Rasulullah Bersabda :
“Wahai ‘Uqbah, maukah engkau aku beritahukan akhlak penghuni dunia dan akhirat yang paling mulia? Yaitu: Menyambung silaturrahmi (hubungan kekeluargaan dan persaudaraan) dengan orang yang memutus hubungan silaturrahminya denganmu. Memberi kepada orang yang tidak mau atau tidak pernah memberimu. Memaafkan orang yang pernah mendzalimimu atau menganiayamu.” (HR. Al-Hakim)
Suatu malam, saya iseng membaca ulang AULA, majalah PWNU Jawa Timur, yang sudah lama tergeletak begitu saja di langgar. Saat membuka mata saya tertuju pada sebuah Hadits di atas yang luput dari perhatian saya sebelumnya. Seketika saya ciut. Apa yang saya perbuat selama ini kepada sesama? Pamrih.

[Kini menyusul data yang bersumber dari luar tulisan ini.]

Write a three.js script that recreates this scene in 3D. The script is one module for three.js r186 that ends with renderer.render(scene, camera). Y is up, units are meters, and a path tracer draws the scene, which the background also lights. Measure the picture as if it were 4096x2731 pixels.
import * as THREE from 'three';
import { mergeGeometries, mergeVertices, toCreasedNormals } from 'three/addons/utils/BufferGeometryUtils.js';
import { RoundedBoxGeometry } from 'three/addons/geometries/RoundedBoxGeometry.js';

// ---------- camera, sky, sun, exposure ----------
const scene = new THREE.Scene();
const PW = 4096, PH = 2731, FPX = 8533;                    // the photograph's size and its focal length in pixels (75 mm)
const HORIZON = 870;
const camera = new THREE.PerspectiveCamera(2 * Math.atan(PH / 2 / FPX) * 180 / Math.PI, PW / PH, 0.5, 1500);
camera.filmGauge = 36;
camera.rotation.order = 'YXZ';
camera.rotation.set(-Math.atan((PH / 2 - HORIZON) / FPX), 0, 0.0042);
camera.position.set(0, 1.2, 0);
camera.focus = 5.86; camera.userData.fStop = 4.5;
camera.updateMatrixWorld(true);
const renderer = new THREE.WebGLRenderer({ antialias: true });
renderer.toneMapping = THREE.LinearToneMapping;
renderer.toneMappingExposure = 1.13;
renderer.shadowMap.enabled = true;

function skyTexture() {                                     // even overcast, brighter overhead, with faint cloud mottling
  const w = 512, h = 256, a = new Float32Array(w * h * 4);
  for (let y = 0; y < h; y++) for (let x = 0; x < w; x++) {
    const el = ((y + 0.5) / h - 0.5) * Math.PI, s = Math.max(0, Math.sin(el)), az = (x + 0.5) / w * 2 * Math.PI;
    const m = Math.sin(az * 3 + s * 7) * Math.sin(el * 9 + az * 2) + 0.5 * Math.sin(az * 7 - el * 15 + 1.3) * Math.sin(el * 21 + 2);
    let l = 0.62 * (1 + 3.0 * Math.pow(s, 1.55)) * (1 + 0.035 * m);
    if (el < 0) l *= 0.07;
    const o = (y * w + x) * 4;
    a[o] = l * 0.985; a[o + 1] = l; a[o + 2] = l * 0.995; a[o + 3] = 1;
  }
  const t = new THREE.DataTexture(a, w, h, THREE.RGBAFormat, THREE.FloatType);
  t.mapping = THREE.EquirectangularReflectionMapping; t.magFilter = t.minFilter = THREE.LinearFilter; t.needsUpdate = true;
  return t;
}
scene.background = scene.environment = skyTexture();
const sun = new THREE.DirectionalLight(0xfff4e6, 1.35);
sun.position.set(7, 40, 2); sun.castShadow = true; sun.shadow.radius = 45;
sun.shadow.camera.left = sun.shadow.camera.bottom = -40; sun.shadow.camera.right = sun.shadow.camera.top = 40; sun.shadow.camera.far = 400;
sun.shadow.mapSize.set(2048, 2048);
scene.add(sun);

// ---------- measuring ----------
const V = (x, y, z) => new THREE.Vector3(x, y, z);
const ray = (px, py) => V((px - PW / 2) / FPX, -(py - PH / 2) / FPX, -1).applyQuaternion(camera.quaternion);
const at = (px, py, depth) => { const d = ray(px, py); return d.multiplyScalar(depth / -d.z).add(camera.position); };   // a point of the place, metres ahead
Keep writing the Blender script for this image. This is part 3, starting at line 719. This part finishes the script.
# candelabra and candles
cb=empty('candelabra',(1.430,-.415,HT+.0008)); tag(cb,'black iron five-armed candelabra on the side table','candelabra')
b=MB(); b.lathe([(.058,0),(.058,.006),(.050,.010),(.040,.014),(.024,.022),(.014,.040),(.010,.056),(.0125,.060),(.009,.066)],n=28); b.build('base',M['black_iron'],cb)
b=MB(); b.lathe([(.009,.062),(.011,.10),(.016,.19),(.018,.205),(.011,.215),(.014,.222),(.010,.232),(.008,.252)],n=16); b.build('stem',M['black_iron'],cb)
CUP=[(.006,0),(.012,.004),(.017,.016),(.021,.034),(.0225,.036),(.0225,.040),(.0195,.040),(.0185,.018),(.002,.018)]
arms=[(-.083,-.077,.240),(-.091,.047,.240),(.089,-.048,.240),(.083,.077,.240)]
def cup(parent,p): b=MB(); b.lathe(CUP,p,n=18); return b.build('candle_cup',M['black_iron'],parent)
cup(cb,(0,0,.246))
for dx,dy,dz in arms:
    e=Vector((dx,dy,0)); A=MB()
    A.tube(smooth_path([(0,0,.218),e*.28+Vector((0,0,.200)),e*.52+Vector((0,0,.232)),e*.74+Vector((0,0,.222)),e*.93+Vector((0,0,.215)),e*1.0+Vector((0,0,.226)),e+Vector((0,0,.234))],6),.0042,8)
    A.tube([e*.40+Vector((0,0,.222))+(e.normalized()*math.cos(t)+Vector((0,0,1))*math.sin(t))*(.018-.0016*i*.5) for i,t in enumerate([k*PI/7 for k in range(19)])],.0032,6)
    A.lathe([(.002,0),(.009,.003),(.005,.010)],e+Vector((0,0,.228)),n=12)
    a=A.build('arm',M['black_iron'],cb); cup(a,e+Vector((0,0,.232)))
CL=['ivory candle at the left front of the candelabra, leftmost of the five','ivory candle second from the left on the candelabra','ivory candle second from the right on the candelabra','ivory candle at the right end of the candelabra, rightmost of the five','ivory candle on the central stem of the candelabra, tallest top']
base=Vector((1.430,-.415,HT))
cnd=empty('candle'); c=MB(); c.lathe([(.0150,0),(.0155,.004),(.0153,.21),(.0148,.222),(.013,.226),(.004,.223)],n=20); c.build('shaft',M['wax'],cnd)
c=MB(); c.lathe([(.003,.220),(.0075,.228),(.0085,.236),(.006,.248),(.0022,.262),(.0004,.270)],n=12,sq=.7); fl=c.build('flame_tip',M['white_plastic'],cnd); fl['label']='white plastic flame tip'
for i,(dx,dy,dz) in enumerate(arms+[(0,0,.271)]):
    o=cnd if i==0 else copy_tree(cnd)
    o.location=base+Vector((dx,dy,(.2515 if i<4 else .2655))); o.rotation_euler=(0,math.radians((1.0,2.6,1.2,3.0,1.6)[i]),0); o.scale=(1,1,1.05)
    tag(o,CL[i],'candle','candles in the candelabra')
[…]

Ya, saya melakukan sesuatu karena pamrih. Keikhlasan berbagi demikian sulit dilakukan. Tak ada ketulusan. Semuanya perbuatan diukur dengan rumus, “jika saya melakukan, saya utung apa? Jika saya berbuat, saya dapat apa? Kira-kira jika melakukan sesuatu yang dikalkulasi pertama adalah keuntungan yang diperoleh secara subyektif, “UNTUNG APA SAYA’. Atau paling banter saya menunggu sampai orang lain menguntungkan saya. Rumusnya, jika orang lain memberi, baru saya memberi.